The popularity of the second most common security framework, NIST CSF, is quite evident from the Cyber Security Reviews we conduct for our clients. In spite of our assessment methodology being adaptable to different control frameworks (ISO 27001, CIS Top 20, CAIQ, NIST CSF), 80% of our clients request they be assessed using the NIST CSF. While difficult to ignore, a framework’s popularity should not drive your decision. With so many frameworks out there, categorizing them can help understand fitment with organizational needs.

Program frameworks. Help to determine the current state of security maturity in the organization, define a target future state, and build (and manage) a strategic program to get there. Risk and controls frameworks are often included an umbrella program framework. Examples include ISO 27001, NIST CSF, COBIT 2019.
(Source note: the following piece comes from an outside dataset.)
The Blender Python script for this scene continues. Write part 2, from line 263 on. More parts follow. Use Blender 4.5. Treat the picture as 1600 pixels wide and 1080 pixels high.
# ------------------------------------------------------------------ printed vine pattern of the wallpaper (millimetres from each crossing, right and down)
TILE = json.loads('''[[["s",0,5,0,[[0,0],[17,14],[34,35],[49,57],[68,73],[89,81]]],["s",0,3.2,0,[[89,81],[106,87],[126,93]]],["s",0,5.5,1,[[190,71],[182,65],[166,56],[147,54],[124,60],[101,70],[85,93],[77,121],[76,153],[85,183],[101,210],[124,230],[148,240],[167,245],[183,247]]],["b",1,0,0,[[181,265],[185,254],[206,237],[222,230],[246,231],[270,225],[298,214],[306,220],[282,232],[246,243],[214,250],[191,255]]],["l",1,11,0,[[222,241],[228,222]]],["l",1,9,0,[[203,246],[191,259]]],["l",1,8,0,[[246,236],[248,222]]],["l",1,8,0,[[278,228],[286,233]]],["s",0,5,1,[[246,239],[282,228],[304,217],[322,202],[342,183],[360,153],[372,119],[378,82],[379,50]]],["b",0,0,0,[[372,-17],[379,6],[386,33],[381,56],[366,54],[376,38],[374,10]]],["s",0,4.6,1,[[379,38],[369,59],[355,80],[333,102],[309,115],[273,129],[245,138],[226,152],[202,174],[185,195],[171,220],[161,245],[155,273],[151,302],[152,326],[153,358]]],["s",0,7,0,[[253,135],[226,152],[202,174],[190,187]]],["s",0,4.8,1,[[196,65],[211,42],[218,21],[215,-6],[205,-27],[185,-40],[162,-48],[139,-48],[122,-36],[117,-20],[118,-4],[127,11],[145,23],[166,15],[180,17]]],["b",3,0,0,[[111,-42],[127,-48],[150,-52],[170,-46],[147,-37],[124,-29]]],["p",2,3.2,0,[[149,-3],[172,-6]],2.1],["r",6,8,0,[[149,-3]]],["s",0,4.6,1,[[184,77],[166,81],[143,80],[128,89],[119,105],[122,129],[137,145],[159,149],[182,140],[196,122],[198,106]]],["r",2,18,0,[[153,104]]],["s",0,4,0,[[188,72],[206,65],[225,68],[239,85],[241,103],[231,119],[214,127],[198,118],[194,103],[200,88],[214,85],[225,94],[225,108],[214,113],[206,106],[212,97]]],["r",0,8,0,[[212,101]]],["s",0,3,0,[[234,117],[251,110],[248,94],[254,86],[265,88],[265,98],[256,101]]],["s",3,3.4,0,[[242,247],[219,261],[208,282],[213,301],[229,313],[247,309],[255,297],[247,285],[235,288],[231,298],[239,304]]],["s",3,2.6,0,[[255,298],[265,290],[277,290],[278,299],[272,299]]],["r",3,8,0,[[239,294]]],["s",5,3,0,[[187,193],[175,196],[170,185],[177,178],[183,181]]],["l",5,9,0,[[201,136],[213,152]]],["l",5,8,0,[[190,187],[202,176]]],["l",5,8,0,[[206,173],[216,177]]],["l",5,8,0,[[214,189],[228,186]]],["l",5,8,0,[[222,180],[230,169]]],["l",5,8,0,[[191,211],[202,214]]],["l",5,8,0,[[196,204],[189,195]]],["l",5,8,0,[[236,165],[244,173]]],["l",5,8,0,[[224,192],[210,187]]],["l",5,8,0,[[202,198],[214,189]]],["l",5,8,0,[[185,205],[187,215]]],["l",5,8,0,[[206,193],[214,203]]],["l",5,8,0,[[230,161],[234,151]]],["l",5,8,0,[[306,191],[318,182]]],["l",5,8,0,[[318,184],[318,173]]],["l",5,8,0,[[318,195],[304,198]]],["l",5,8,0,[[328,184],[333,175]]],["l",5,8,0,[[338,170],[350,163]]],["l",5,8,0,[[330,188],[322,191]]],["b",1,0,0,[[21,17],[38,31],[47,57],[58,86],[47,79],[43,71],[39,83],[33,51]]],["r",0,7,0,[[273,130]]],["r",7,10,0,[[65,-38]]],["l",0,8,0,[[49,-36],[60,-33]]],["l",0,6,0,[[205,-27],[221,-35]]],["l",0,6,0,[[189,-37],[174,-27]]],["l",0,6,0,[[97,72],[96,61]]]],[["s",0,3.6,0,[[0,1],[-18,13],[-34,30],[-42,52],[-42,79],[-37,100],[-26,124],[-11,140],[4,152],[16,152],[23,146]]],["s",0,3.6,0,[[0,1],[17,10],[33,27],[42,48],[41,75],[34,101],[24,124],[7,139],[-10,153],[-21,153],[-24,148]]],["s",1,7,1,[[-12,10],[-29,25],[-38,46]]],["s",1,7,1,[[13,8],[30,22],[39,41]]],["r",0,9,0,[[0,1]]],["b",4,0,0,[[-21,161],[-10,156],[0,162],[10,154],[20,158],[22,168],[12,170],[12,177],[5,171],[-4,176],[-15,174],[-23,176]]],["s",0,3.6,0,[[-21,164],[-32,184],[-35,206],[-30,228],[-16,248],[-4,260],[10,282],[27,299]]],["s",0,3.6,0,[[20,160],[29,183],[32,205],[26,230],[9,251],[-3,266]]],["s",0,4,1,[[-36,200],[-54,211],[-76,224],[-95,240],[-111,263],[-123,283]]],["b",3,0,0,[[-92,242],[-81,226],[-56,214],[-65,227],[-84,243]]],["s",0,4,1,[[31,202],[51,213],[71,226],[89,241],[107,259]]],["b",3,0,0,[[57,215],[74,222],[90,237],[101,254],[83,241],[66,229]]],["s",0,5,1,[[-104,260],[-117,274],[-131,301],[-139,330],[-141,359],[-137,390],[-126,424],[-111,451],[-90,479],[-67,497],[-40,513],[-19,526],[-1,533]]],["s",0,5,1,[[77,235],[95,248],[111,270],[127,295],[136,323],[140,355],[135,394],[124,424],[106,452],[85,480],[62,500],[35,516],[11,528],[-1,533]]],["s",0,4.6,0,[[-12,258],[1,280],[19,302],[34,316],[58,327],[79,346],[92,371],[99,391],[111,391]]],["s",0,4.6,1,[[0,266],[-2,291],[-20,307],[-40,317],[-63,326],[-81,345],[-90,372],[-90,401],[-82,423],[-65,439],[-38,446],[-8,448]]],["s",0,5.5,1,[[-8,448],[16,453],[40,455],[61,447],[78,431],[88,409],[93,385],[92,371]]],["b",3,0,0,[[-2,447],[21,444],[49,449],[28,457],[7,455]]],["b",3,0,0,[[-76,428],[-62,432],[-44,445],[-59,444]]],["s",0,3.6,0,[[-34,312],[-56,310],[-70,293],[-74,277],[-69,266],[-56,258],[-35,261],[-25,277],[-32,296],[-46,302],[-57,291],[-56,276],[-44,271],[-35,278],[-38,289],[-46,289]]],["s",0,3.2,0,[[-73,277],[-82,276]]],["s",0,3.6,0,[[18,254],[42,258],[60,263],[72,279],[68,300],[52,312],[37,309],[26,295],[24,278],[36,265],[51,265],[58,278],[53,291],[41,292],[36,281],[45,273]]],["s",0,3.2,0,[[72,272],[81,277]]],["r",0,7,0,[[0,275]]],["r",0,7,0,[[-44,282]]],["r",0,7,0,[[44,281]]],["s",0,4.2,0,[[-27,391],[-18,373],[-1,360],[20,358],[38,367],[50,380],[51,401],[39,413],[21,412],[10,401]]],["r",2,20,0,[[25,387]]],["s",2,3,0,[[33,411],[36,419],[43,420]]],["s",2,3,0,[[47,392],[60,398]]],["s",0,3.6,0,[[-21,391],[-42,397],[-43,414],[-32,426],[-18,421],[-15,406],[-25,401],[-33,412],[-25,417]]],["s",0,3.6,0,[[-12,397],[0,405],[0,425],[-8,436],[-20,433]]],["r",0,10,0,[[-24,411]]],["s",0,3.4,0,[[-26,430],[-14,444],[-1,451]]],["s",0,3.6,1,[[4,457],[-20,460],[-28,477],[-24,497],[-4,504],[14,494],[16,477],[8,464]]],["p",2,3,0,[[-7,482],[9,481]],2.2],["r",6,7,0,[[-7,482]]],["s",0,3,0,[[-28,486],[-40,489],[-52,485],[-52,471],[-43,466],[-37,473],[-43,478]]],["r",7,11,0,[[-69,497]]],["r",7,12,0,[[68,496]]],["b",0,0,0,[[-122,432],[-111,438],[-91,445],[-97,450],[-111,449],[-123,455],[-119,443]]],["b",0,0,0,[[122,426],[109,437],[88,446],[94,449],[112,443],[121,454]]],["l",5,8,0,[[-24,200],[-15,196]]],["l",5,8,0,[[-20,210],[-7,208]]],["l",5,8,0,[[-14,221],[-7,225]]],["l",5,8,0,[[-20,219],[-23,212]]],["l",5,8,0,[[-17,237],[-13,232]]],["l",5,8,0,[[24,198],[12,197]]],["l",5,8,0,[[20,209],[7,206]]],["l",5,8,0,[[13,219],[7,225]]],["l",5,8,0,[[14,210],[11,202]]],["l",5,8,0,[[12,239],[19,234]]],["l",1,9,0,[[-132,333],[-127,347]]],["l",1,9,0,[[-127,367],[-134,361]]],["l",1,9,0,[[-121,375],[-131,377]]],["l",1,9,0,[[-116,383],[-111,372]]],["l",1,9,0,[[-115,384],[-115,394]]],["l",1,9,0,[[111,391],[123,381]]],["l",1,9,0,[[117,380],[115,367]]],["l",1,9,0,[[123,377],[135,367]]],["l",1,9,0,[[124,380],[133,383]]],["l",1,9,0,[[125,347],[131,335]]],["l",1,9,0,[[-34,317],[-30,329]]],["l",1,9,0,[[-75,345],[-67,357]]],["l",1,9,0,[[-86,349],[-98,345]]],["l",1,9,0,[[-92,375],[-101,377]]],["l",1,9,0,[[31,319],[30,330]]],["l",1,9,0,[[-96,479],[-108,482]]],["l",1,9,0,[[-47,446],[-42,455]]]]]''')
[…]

Risk frameworks. Help to identify, measure, and respond to applicable risks or uncertainties to business as usual. They are usually leveraged after establishing the security function in an organization. Examples include ISO 27005, NIST SP 800-30, FAIR.

Controls frameworks. Help to develop a minimum security baseline and prioritize the implementation of security measures as part of a tactical roadmap. Ideally, controls implemented should address risks identified using a risk framework. Examples include ISO 27002, NIST SP 800-53, CIS Top 20, CAIQ.

Compliance frameworks. Help to confirm specific regulatory or business requirements and have significant overlaps with the previous three kinds of security frameworks. Examples include PCI DSS, FIPS 200, FedRAMP, HIPAA Security Rule.

Depending on business needs, an organization may end up choosing one framework from each of these categories, or more. For example, consider a cloud services company. If the company accepts credit card payments, it has to comply with PCI DSS. If a major client requires the company to be ISO 27001-certified before renewing the annual contract, then ISO 27005, ISO 27002 and ISO 27001 may be leveraged to meet this pressing business need. Now, if the company wants to provide cloud based services to US government entities, it has to comply with FedRAMP requirements.

Guidance for adopting security frameworks

  1. A framework should be chosen based on business needs, not on what’s currently popular.
  2. A framework does not have to apply for the entire organization. For example, while PCI DSS may be required for the cardholder data environment (CDE), it may not translate well for the entire organization that may very well be served better by ISO 27001.
  3. A framework is meant to provide guidance and should not be followed blindly. While there maybe compliance requirements that must be met, often there are nuances around what’s applicable to a particular organization and what’s not. A risk assessment can help determine what’s what.
  4. A framework doesn’t exist in isolation, there are often significant overlaps with other frameworks. Some organizations are so caught up in adhering to multiple frameworks that they burn time and effort in reporting against them individually. Ideally, a core foundational program and processes should be leveraged with crosswalks across multiple frameworks to allow for maximum coverage.